I am often asked when a mainspring should be changed. The photo on the left illustrates a new mainspring and a mainspring that has been "set". (Lost its elasticity)

Here is another example of when I would change the mainspring. It originally was a hole end mainspring. Someone creatively changed it to sort of a loop end. It worked but is considered blacksmithing.

This my version of the Bergeon magnetic bushing machine. I have never seen one except for photos in supplier catalogs. The base is fastened to the moveable drill press base with two flush fitting allen head screws. The base was secured from a local scrap yard and is about 1/8th inch thick. The advantage is that the plate can be moved very easily to properly aligh the reamer to cut to the original hole. Yet, once the plate is in position it holds very securely.
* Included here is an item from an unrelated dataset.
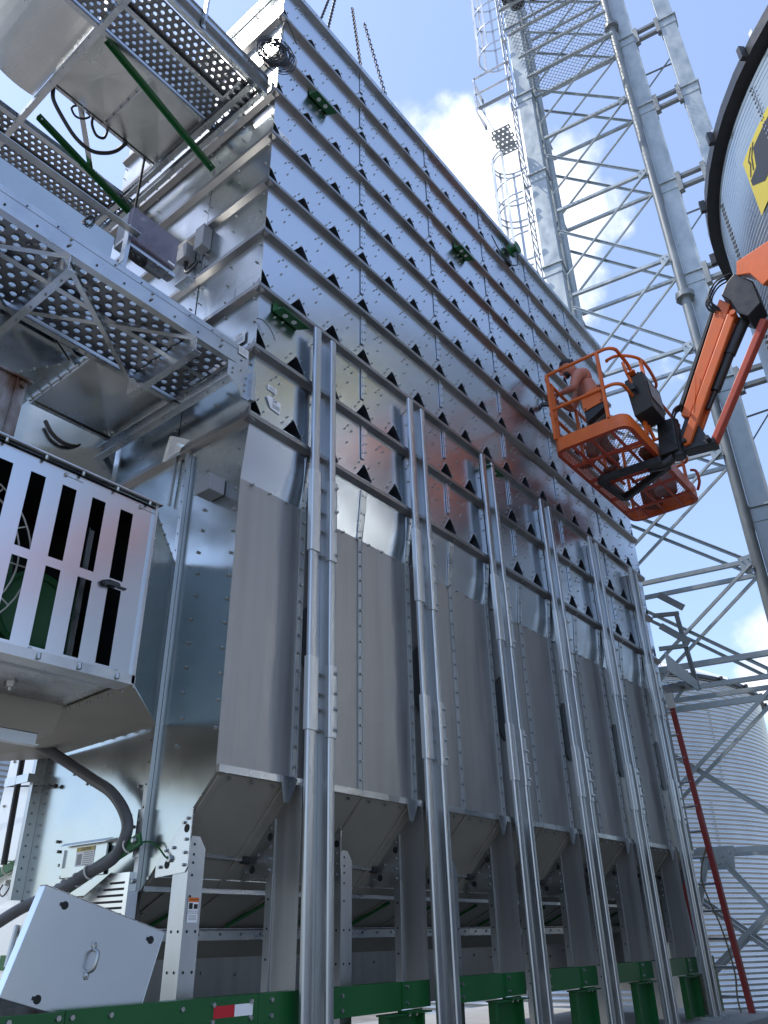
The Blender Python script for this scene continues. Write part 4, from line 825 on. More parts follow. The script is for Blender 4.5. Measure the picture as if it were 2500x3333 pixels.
mb = MB(); mb.tube(spline([(-.02, -.01, 3.40), (.03, -.03, 3.40), (.09, -.05, 3.34), (.13, -.06, 3.26)], 5), .0035, 5); obj('cable_tie', mb, 'rubber', label='loose black cable tie sticking out at the dryer corner above the 54 tag', cat='cable tie')

# ================================================================== grain bins
def corr_bin(name, label, c, r, z0, z1, pitch, amp, over, a0, a1, seg, ribs=12, roof=True, seams=None, ring=None, eave=.16):
    t = thing(name, label, 'grain bin', (c[0], c[1], z0)); mb = MB()
    n = int((z1-z0)/pitch)*4; cols = seg+1; vs = []
    for k in range(n+1):
        z = z0+(z1-z0)*k/n; rr = r+amp*math.sin(k*math.pi/2+.785)
        for q in range(cols):
            a = RAD(a0+(a1-a0)*q/seg); vs.append((c[0]+rr*math.cos(a), c[1]+rr*math.sin(a), z))
    fs = [(k*cols+q, k*cols+q+1, (k+1)*cols+q+1, (k+1)*cols+q) for k in range(n) for q in range(seg)]
    mb.add(vs, fs); obj('wall', mb, 'bin', t, smooth=80)
    mb = MB()
    if seams:
        for (az0, zz0, zz1) in seams:
            k = 0; z = zz0
            while z < zz1:
                for e in (-.018, .018):
                    a = RAD(az0)+e/r; mb.bolt((c[0]+(r+amp)*math.cos(a), c[1]+(r+amp)*math.sin(a), z), (math.cos(a), math.sin(a), 0), .015, .02)
                z += pitch
        obj('seam_bolts', mb, 'bolt', t, kind='stuff')
    mb = MB(); sg = 72
    def rp(rad, z, a): return (c[0]+rad*math.cos(a), c[1]+rad*math.sin(a), z)
    for q in range(sg):
        a, b = 2*math.pi*q/sg, 2*math.pi*(q+1)/sg
        mb.add([rp(r-.05, z1-.02, a), rp(r-.05, z1-.02, b), rp(r+over, z1-.03, b), rp(r+over, z1-.03, a)], [(0, 3, 2, 1)])
        mb.add([rp(r+over, z1-.03, a), rp(r+over, z1-.03, b), rp(r+over, z1+eave, b), rp(r+over, z1+eave, a)], [(0, 1, 2, 3)])
    for q in range(ribs*2):
        a = 2*math.pi*(q+.37)/(ribs*2); e = V((-math.sin(a), math.cos(a), 0)); p = V(rp(r+over, z1-.04, a)); n_ = V((math.cos(a), math.sin(a), 0))
        mb.prism([p-e*.03, p+e*.03, p+e*.03+n_*.075, p-e*.03+n_*.075], (0, 0, eave+.06))
    obj('eave', mb, 'black', t)
    if roof:
        mb = MB(); zt = z1+r*.52
        for q in range(sg):
            a, b = 2*math.pi*q/sg, 2*math.pi*(q+1)/sg; h = .03 if q % 3 == 0 else 0
            mb.add([rp(r+over, z1+eave, a), rp(r+over, z1+eave, b), rp(.5, zt, b), rp(.5, zt, a)], [(0, 1, 2, 3)])
            if q % 3 == 0: mb.prism([rp(r+over, z1+eave, a), V(rp(r+over, z1+eave, a))+V((-math.sin(a), math.cos(a), 0))*.06, rp(.5, zt, a)], (0, 0, .07))
        obj('roof', mb, 'binroof', t, smooth=30)
    return t
nb = corr_bin('grain_bin', 'large corrugated grain bin close at the right edge, black eave and yellow sign', (7.518, -7.005), 4.76, GZ, 8.36, .078, .015, .17, 60, 250, 150, 14, True, [(150-20*k, 2.0-.0+.8*(k % 3), 8.2) for k in range(5)], eave=.14)
mb = MB()   # yellow sign wrapped on the wall, with black shapes
def wrap(pts, d, m):
    o = [(7.518+(4.7715+d)*math.cos(RAD(a)), -7.005+(4.7715+d)*math.sin(RAD(a)), z) for a, z in pts]; mb.poly(o, m)
def sheet(a0, a1, zf0, zf1, d, m, n=10):
    for q in range(n):
        u, v = q/n, (q+1)/n; a, b = a0+(a1-a0)*u, a0+(a1-a0)*v
        wrap([(a, zf0(u)), (b, zf0(v)), (b, zf1(v)), (a, zf1(u))][::-1], d, m)
sheet(122.6, 150, lambda u: 6.74, lambda u: 7.66, .014, 0, 30)
def patch(pts, d=.018):      # black shapes, cut fine enough to follow the wall
    wrap(pts, d, 1)
for k in range(12):
    a0, a1 = 123.1+3.1*k/12, 123.1+3.1*(k+1)/12; f = lambda a: 7.21-.075*(a-123.1); g_ = lambda a: 7.30 if a < 125.4 else 7.30+.25*min(1, (a-125.4)/.8)
    patch([(a0, f(a0)), (a1, f(a1)), (a1, g_(a1)), (a0, g_(a0))])
sheet(126.2, 150, lambda u: 6.98, lambda u: 7.55, .018, 1, 24)
for q0, q1 in (((123.2, 7.34), (124.2, 7.46)), ((124.2, 7.46), (124.0, 7.54)), ((124.0, 7.54), (125.6, 7.62)), ((124.4, 7.34), (125.0, 7.50)), ((125.0, 7.50), (126.4, 7.62))):
    patch([(q0[0], q0[1]), (q0[0]+.34, q0[1]-.01), (q1[0]+.34, q1[1]-.01), (q1[0], q1[1])])
obj('wall_sign', mb, ['yellow', 'ink'], nb)
fb = corr_bin('grain_bin', 'far corrugated grain bin behind the tower base at lower right, with a white cone roof', (21.06, 8.61), 6.42, GZ, 5.36, .107, .023, .12, 150, 300, 120, 16, True, [(236, 3.6, 5.2), (229, 2.4, 3.6), (214, 2.3, 3.4), (222, .9, 1.9), (241, 1.2, 2.2), (233, -.2, .9), (219, -.6, .6), (246, 2.5, 4.6), (208, 1, 2.2), (226, -1.6, -.4), (238, -1.0, .1)], eave=.06)
mb = MB()
pc = V((21.9-1.4, 8.61-2.9, 6.75))
for q in range(18):
    a, b = math.pi*2*q/18, math.pi*2*(q+1)/18; ux_, uy_ = V((.45, -.9, 0)).normalized(), V((0, 0, 1)); fw = V((.9, .45, 0)).normalized()
    P0 = lambda t, d: pc+(ux_*math.cos(t)+uy_*math.sin(t))*.62+fw*d
    mb.add([P0(a, -.45), P0(b, -.45), P0(b, .7), P0(a, .7)], [(0, 1, 2, 3)])
mb.disc(pc-fw*.45, -fw, .62, 18)
obj('roof_vent', mb, 'binroof', fb, smooth=40)
lb = corr_bin('grain_bin', 'corrugated grain bin glimpsed at the left edge behind the pale end sheet', (5.0, 17.0), 4.6, GZ, 6.5, .107, .011, .12, 150, 330, 110, 12, True)

# ================================================================== elevator tower
R0 = V((8.9694, -1.1775, 0)); TU = V((-.15643, .98769, 0)); TD = V((.98769, .15643, 0))
def tp(u, d, z): return R0+TU*u+TD*d+V((0, 0, z))
tw = thing('support_tower', 'galvanised lattice tower with round corner pipe and crossed braces beyond the dryer', 'tower', tuple(tp(1, .3, GZ)))
mb = MB(); mb.tube([tp(0, 0, GZ), tp(0, 0, 24)], .085, 14)
for z in (18.15, 9.6, 1.5): mb.tube([tp(0, 0, z-.06), tp(0, 0, z+.06)], .17, 8)
obj('corner_pipe', mb, 'zincdark', tw, smooth=50)
mb = MB(); mb.tube([tp(0.0, .62, GZ), tp(0.0, .62, 24)], .07, 12); obj('corner_pipe', mb, 'zincdark', tw, smooth=50)
for d in (.42, ):
    mb = MB(); mb.tube([tp(2.02, d, GZ), tp(2.02, d, 24)], .075, 12); obj('corner_pipe', mb, 'zinc', tw, smooth=50)
lv = [20.3, 17.9, 15.48, 13.05, 10.6, 8.45, 6.25, 4.25, 2.5, .30, -1.6]
TW = 1.98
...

This is the plate holder. It is simply a piece of 1/2 inch diameter cold roll steel with a 10-24 thumb screw to clamp the plate and a rare earth magnet at the bottom. The magnet has a 1/8th inch hole in it and is simply placed over a stump turned at the bottom of the holder. It does not even need to be epoxied as it holds well magnetically. The holder slides very nicely on the base and yet holds the plate firmly in place once in position.

If the magnetic plate holders are a time saver this little device is nothing short of a miracle. It, once again, is not my idea but that of Pat Downey and Jon Hathcock of the Denver Rocky Mountain Clocks. In my estimation the premier shop in Denver. However, I digress. It is simply an arbor bored to fit the reamers accurately with a small rare earth magnet shoved up into the orifice. Dang! It is so fast!

Thesr two photos show how the plates are held and how the plates may be slid around to find the exact center of the original hole. I do this by sight. When I am satisfied I am aligned properly the plate is held firmly.